October 11, 2014 by William H. Scarle, Jr. 813-835-0129

We are not sure of the identity of Humpty Dumpty.  Perhaps the ditty originally referred to Charles I of England (1600-1649) who was executed by the Puritans.  Perhaps it was Richard III (1452 – 1485).  One thing is sure.  When he fell nobody could put him back together.  There is an important lesson in political philosophy here.  The destruction of a political order is disastrous if there is no viable government to replace it.  Chaos is worse than injustice.

Plato was the first Western Philosopher to expound this truth formally in his “REPUBLIC.”  Plato was not in favor of democracy.  He was convinced that if government was put into the hands of the people it would disintegrate into anarchy.  If everyone has his or her way there is no social order.  Where there is no social order there is chaos.  Since chaos is intolerable it will inevitably turn into tyranny since someone will come along promising to set things right and will take absolute power in the process.

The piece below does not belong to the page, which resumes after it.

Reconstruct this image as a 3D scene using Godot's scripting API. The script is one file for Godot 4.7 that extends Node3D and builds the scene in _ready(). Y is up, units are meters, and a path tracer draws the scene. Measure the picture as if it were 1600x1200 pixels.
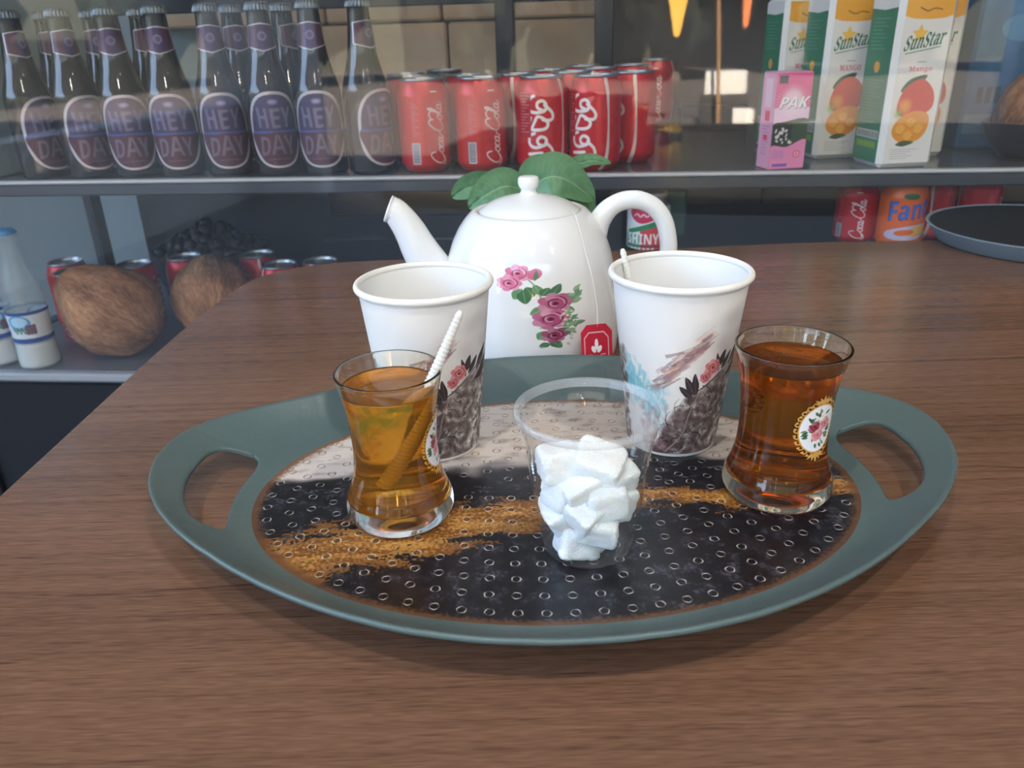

What Plato did not have was an underlying biblical world view to sustain the democracy.  The glue that held American democracy together was the conviction that the Creator had endowed the people with unalienable rights.  These were amplified in the Bible which even a Deist like Jefferson accepted as the foundation of the republic.  The people did not create the moral law.  It was a given.  The laws of the state were obliged to reflect the moral order of the universe.

Without this sustaining underpinning the revolution would have looked exactly like the French Revolution exemplified.  The destruction of the French monarchy, corrupt as it was, led to anarchy and produced government by guillotine.

The early communists also understood this principle.  They knew that the demise of the Russian Czarist rule would create the vacuum necessary to build the totalitarian state they envisioned.

The Apostles of the early Church also understood this principle.  Like Jesus himself they knew the Kingdom of heaven was not of this world.  The good news they proclaimed was empowered to change people, not governments.  When the people were changed by the power of God, they would change the way they governed.

The very first action of God in the Torah is to bring order out of chaos.  In instructing the Corinthian church is worship practice the Apostle says “God is not a God of confusion, but of peace…All things should be done decently and in order.”

I share these thoughts this week because of events taking place in Ferguson, Missouri and in Hong Kong, China.  Anarchy will bring about repression, not freedom.  When Martin Luther King led his followers in protest against racism in the United States he did not create mayhem.  He left that to others whose immoral life style was threatened.  It was a costly way, but it was effective.

As America’s underpinning by a biblical world view slips away Plato’s warning becomes more relevant.  He was very intelligent.  He understood that chaos produces tyranny.  My first prayer is that Americans learn to understand God.  If that fails, one hopes they might at least be a smart as Plato.